**** Dataset excerpt ****
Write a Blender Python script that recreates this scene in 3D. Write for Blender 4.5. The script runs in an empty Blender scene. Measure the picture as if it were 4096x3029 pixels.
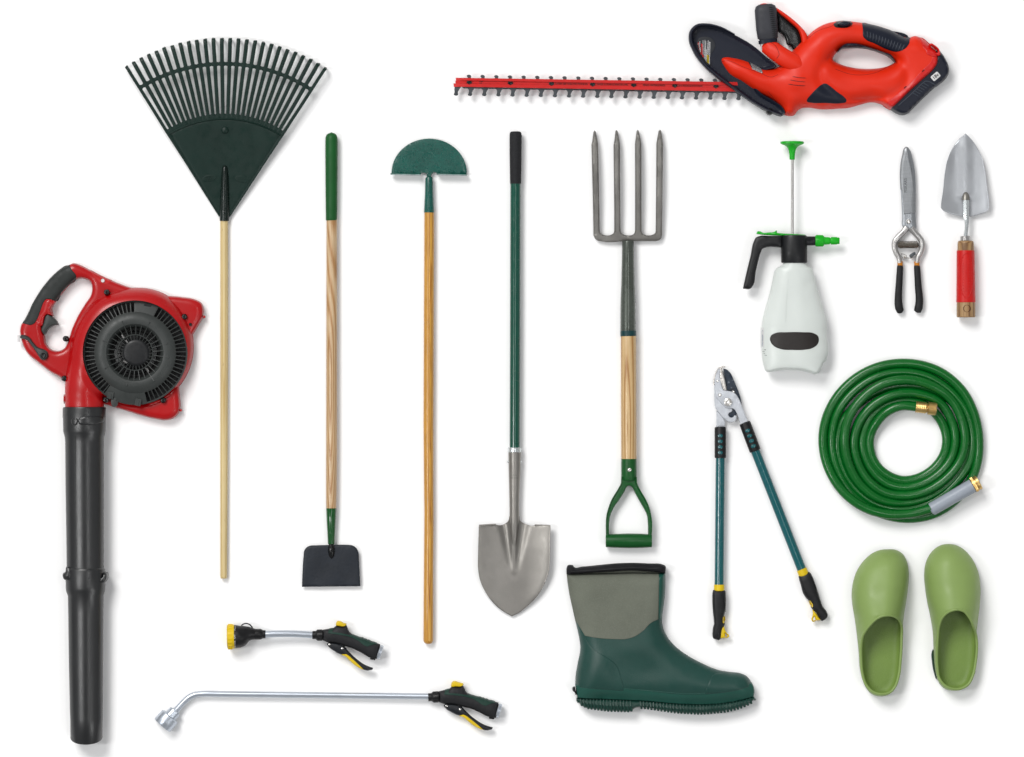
import bpy, bmesh, math, random
import numpy as np
from mathutils import Vector
from mathutils.geometry import delaunay_2d_cdt
from mathutils.bvhtree import BVHTree
random.seed(7)
K = 2.234 / 4096.0            # metres per unit of the measuring grid used below
CX, CY = 2048.0, 1514.5
HCAM = 12.0
SC = bpy.context.scene
COL = SC.collection

# ------------------------------------------------------------------ curves
def sm(pts, n=6, closed=True):
    """smooth curve through points; a third value 1 marks a corner"""
    P = [np.array(p[:2], float) for p in pts]
    c = [len(p) > 2 and p[2] == 1 for p in pts]
    N = len(P); T = []
    for i in range(N):
        a, b = P[(i-1) % N], P[(i+1) % N]
        l0 = np.linalg.norm(P[i]-a)+1e-9; l1 = np.linalg.norm(b-P[i])+1e-9
        T.append(((b-P[i])/l1*l0 + (P[i]-a)/l0*l1)/(l0+l1))
    out = []
    for i in range(N if closed else N-1):
        j = (i+1) % N
        L = np.linalg.norm(P[j]-P[i]); d = (P[j]-P[i])
        endi = c[i] or (not closed and i == 0); endj = c[j] or (not closed and j == N-1)
        m0 = d if endi else T[i]*L
        m1 = d if endj else T[j]*L
        k = n
        if endi and endj: k = 1
        for s in range(k):
            t = s/k; t2 = t*t; t3 = t2*t
            out.append((2*t3-3*t2+1)*P[i]+(t3-2*t2+t)*m0+(-2*t3+3*t2)*P[j]+(t3-t2)*m1)
    if not closed: out.append(P[-1])
    return [tuple(p) for p in out]

def sm3(pts, n=8):
    P = [np.array(p, float) for p in pts]; N = len(P); T = []
    for i in range(N):
        if i == 0: T.append((P[1]-P[0])/np.linalg.norm(P[1]-P[0])); continue
        if i == N-1: T.append((P[-1]-P[-2])/np.linalg.norm(P[-1]-P[-2])); continue
        l0 = np.linalg.norm(P[i]-P[i-1]); l1 = np.linalg.norm(P[i+1]-P[i])
        T.append(((P[i+1]-P[i])/l1*l0+(P[i]-P[i-1])/l0*l1)/(l0+l1))
    out = []
    for i in range(N-1):
        L = np.linalg.norm(P[i+1]-P[i])
        for s in range(n):
            t = s/n; t2 = t*t; t3 = t2*t
            out.append((2*t3-3*t2+1)*P[i]+(t3-2*t2+t)*T[i]*L+(-2*t3+3*t2)*P[i+1]+(t3-t2)*T[i+1]*L)
    out.append(P[-1])
    return out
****
*Stated exercise:*
Return only the lines running from the top of the data to the line that holds "return [tuple(p) for p in out]". Include both of those lines, but skip the pictures.

*The reply:*
Write a Blender Python script that recreates this scene in 3D. Write for Blender 4.5. The script runs in an empty Blender scene. Measure the picture as if it were 4096x3029 pixels.
import bpy, bmesh, math, random
import numpy as np
from mathutils import Vector
from mathutils.geometry import delaunay_2d_cdt
from mathutils.bvhtree import BVHTree
random.seed(7)
K = 2.234 / 4096.0            # metres per unit of the measuring grid used below
CX, CY = 2048.0, 1514.5
HCAM = 12.0
SC = bpy.context.scene
COL = SC.collection

# ------------------------------------------------------------------ curves
def sm(pts, n=6, closed=True):
    """smooth curve through points; a third value 1 marks a corner"""
    P = [np.array(p[:2], float) for p in pts]
    c = [len(p) > 2 and p[2] == 1 for p in pts]
    N = len(P); T = []
    for i in range(N):
        a, b = P[(i-1) % N], P[(i+1) % N]
        l0 = np.linalg.norm(P[i]-a)+1e-9; l1 = np.linalg.norm(b-P[i])+1e-9
        T.append(((b-P[i])/l1*l0 + (P[i]-a)/l0*l1)/(l0+l1))
    out = []
    for i in range(N if closed else N-1):
        j = (i+1) % N
        L = np.linalg.norm(P[j]-P[i]); d = (P[j]-P[i])
        endi = c[i] or (not closed and i == 0); endj = c[j] or (not closed and j == N-1)
        m0 = d if endi else T[i]*L
        m1 = d if endj else T[j]*L
        k = n
        if endi and endj: k = 1
        for s in range(k):
            t = s/k; t2 = t*t; t3 = t2*t
            out.append((2*t3-3*t2+1)*P[i]+(t3-2*t2+t)*m0+(-2*t3+3*t2)*P[j]+(t3-t2)*m1)
    if not closed: out.append(P[-1])
    return [tuple(p) for p in out]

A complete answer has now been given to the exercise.